Um mundo pequeno demais para Ritchie
Quem nunca foi fã, mas ainda assim teve a iniciativa de comparecer ao show único do cantor-compositor Ritchie no Palácio das Artes em Belo Horizonte no último sábado (16/03) certamente saiu com o pé atrás. Afinal, quando pensamos no autor da melosa “Menina Veneno” (que faz 40 anos tendo marcado a era de ouro das novelas brasileiras e das FM’s), logo surge a taxação pejorativa de “one hit wonder”.
Porém, ao fim do show que reuniu 18, isso mesmo, 18 músicas entre autorais e covers, com um punhado de hits que inevitavelmente tocam direto na memória afetiva de qualquer brasileiro vivo há pelo menos 40 anos, o único pensamento possível é de que talvez o inglês que criou raízes brasileiras seja o mais injustiçado artista da história da MPB, pois seu repertório vai muito além de “Menina Veneno”.
Eu, que nem sabia que conhecia boa parte do cancioneiro “ritchieniano”, comecei a acreditar que esse cara de “70 anos de planeta e 40 de Brasil” (como o próprio se define), realmente tenha sido boicotado por Roberto Carlos em um momento crucial da sua trajetória. Relatam os críticos que, incomodado com o “fenômeno” Ritchie nas rádios, o principal nome da Jovem Guarda fez de tudo para levar o inglês ao ostracismo e assim parar de ofuscá-lo.

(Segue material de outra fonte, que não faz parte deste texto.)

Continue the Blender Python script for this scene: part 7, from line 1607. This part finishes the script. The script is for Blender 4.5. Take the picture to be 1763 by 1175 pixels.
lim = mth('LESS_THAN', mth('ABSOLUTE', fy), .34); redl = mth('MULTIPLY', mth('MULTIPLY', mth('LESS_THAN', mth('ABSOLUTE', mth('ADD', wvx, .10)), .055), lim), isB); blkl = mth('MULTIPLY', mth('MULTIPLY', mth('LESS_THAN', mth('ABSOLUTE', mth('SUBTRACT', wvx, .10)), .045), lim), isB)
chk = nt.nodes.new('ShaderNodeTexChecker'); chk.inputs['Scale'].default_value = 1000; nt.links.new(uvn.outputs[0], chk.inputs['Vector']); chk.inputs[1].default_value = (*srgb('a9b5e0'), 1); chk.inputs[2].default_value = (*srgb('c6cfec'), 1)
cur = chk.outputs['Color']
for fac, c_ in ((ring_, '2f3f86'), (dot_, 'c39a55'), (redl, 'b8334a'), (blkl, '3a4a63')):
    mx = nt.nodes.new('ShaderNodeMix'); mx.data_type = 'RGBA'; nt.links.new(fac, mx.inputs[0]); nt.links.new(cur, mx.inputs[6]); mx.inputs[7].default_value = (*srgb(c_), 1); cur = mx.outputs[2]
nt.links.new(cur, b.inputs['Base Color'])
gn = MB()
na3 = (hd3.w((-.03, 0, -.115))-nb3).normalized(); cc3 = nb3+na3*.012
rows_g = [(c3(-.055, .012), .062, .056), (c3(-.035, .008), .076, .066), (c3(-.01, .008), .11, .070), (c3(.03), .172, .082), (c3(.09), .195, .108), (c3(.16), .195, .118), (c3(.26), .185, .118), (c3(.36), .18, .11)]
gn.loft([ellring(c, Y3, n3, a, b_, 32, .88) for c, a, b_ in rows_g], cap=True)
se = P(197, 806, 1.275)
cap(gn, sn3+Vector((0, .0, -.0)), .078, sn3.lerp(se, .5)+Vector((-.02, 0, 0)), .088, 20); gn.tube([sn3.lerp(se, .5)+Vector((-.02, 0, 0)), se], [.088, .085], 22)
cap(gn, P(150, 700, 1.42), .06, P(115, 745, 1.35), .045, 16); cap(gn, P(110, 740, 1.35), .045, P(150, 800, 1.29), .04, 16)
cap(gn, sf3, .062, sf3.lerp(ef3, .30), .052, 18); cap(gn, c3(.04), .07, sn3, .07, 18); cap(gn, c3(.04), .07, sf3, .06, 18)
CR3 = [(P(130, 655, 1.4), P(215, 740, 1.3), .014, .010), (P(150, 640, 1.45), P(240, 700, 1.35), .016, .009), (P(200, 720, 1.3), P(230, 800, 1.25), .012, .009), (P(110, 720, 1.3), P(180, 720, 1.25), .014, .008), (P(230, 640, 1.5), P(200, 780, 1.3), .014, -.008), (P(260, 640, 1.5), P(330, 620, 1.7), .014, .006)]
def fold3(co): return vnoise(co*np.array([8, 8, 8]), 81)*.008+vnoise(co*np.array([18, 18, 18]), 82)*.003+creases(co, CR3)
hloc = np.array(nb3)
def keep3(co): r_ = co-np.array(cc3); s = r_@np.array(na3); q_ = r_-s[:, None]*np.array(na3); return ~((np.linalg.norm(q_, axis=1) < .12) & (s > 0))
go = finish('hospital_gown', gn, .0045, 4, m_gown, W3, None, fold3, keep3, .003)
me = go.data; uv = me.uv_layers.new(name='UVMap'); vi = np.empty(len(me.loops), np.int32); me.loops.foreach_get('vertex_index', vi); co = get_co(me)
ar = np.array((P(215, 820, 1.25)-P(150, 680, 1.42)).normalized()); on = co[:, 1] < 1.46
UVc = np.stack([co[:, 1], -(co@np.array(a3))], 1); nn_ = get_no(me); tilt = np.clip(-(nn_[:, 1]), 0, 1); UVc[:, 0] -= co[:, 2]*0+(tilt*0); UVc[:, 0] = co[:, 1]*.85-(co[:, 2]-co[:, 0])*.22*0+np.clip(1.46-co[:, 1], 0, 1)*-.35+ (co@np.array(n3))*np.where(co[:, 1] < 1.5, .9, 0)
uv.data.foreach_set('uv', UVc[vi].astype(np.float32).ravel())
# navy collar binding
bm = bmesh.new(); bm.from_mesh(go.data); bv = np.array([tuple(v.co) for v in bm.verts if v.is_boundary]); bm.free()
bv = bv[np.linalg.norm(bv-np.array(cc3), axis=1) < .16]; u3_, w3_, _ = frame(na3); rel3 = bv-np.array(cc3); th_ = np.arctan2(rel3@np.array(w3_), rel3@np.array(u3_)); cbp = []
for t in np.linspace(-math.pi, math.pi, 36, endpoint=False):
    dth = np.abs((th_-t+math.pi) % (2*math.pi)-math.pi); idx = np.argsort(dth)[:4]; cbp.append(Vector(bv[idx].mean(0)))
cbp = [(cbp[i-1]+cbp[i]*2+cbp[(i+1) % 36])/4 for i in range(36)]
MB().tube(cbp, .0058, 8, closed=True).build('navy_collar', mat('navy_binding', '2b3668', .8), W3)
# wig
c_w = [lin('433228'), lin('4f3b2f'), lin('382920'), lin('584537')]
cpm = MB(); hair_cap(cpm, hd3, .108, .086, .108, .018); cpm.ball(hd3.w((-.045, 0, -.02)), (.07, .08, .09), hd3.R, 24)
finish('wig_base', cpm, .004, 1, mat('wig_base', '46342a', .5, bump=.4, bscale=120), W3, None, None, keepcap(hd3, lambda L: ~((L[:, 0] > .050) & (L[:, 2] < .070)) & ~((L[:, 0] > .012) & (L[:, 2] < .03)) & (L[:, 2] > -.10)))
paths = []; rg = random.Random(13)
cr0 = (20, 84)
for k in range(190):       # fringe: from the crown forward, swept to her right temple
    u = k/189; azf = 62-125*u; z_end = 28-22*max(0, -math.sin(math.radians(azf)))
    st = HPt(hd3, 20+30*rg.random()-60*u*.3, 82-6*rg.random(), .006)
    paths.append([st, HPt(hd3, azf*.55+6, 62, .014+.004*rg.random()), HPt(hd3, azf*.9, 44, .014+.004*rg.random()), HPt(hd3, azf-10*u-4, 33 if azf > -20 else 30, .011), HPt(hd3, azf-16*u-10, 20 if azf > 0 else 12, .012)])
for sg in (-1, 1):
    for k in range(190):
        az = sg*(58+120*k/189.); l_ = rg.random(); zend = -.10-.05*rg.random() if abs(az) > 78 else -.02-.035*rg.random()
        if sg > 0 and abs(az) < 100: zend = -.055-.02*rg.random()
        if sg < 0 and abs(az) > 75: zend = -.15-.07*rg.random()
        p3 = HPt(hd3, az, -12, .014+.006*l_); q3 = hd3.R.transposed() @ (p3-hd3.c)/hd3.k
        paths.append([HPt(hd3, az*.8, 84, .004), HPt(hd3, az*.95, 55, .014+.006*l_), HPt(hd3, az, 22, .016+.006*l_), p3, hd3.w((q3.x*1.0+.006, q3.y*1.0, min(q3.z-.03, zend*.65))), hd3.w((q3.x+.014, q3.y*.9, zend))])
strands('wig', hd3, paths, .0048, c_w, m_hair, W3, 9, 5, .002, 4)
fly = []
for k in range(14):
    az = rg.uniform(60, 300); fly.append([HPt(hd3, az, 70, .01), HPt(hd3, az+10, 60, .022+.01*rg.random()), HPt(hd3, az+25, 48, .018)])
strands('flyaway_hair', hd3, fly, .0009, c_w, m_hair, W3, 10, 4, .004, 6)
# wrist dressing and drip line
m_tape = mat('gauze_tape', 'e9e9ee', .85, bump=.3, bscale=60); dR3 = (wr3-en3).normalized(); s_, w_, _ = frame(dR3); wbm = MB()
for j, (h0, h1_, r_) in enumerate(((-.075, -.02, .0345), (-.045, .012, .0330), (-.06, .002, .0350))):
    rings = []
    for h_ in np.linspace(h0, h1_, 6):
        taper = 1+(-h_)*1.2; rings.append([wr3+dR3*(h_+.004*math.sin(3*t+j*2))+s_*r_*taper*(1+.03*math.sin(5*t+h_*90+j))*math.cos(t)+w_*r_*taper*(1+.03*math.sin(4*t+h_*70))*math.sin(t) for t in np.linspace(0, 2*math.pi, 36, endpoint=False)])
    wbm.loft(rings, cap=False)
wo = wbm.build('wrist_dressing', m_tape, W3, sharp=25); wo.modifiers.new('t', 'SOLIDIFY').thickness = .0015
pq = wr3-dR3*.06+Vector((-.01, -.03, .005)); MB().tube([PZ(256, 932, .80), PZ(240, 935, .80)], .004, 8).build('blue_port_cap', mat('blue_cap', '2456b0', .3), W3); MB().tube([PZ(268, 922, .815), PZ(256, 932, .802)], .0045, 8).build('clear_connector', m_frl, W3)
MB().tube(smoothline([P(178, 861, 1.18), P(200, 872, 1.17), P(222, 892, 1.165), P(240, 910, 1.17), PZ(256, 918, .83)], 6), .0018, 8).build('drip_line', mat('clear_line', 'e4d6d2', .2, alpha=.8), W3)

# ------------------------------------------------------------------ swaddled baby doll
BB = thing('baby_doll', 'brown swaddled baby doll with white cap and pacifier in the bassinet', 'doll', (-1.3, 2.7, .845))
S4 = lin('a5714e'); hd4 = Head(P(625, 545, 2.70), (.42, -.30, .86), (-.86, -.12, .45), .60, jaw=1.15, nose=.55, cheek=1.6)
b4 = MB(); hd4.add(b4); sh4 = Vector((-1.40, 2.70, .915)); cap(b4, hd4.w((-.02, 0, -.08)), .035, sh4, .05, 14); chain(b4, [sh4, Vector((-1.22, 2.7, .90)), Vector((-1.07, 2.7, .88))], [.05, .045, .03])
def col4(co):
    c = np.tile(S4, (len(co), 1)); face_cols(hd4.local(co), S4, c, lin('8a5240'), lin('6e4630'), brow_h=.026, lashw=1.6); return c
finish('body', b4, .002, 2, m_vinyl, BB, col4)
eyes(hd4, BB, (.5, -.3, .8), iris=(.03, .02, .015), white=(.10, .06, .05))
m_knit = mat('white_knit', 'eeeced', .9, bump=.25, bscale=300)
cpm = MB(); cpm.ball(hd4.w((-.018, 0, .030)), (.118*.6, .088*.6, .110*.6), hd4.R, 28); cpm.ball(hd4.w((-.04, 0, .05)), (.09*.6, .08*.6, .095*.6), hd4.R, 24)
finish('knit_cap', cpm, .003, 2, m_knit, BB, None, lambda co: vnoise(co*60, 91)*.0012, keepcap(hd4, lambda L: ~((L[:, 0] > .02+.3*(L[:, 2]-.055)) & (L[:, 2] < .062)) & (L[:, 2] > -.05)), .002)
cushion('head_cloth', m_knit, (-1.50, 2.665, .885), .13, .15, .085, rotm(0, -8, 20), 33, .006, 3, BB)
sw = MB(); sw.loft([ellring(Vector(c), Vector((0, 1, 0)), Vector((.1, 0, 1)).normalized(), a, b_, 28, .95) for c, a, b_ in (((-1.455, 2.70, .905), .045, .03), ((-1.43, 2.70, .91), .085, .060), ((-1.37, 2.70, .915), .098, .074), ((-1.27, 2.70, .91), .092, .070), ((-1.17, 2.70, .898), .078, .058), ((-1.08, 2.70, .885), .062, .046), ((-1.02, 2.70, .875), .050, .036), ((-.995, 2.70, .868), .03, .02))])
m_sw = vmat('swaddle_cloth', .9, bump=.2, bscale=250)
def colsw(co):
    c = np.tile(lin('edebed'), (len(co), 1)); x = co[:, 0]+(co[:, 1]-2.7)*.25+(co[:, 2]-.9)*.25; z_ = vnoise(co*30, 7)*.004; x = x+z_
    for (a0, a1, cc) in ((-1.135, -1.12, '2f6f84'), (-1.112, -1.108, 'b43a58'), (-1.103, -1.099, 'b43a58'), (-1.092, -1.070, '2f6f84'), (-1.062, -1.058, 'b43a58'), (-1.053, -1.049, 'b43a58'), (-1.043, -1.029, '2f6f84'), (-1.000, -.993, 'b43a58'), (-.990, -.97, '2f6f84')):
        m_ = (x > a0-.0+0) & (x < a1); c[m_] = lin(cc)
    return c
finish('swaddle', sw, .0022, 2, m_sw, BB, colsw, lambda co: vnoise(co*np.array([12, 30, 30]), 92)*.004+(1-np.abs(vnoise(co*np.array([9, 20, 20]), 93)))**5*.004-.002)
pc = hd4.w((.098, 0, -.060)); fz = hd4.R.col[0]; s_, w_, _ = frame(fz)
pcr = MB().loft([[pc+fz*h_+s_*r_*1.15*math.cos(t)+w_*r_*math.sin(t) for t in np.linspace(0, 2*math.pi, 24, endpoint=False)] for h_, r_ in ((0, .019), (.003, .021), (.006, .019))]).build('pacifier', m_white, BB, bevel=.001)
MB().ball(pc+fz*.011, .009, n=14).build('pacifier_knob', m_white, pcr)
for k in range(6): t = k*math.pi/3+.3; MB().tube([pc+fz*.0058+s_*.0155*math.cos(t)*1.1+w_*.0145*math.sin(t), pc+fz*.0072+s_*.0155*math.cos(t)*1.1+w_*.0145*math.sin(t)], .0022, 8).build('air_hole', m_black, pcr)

Após esse show, entendo o porquê da suposta atitude do Rei: a obra dos dois é, deveras, muito parecida. Em termos de baladas cheias de sacarose, um romantismo inocente revestido por letras aparentemente simples mas que tocam lá no fundo e uma embalagem que beira a música brega, tanto Roberto quanto Ritchie são campeões. E a qualidade das canções, arrisco, é o que explica um Palácio das Artes lotado, com ingressos esgotados, apesar de Ritchie musicalmente ter submergido há muito tempo (a ponto de ter que destacar seu maior hit no cartaz da tour).
A nova tour comemorativa de Ritchie, que percorre o Brasil, por sinal, tem produção honesta – e surpreendente – especialmente para quem foi com expectativa de ver um set list limitado a inúmeras versões de “Menina Veneno”. E teve de tudo: telão interativo, troca de figurinos, cenários customizados, uma água de coco fake e o grande diferencial: o “storytelling” de Ritchie entre quase todas as passagens de uma música para outra, que contribuía para o clima intimista desse revival.
Sim, galera, Ritchie não morreu e é, acima de tudo, um inglês boa praça, com senso de humor afiado, tremenda fluência em português (ele assume que cantar na nossa língua sempre foi um desafio) e uma elegância e cultura que espantam… Faz tempo que eu não vejo pelos palcos da vida alguém fazer referência a ninguém menos que Peter Gabriel.
Graças ao passe livre do meu amigo roadie das estrelas (olha ele aqui de novo) Lirinha, tive a oportunidade de ver o desenrolar de parte do show no backstage. E percebi um ambiente de tranquilidade e confraternização entre músicos contratados para a empreitada, alguns mais jovens que o hit da noite. De um lado para o outro, acabei me deparando com o próprio Ritchie – que me pareceu um sujeito tão simples e sem estrelismo que tive que forçar a memória para reconhecê-lo no seu novo visual grisalho. Verdadeiramente um gentleman que, pelo menos para mim, comprovou que a mistura cultural (amorosa) entre Inglaterra e Brasil é capaz de gerar muito mais que um abajur cor de carne.
O mundo é pequeno demais para Ritchie.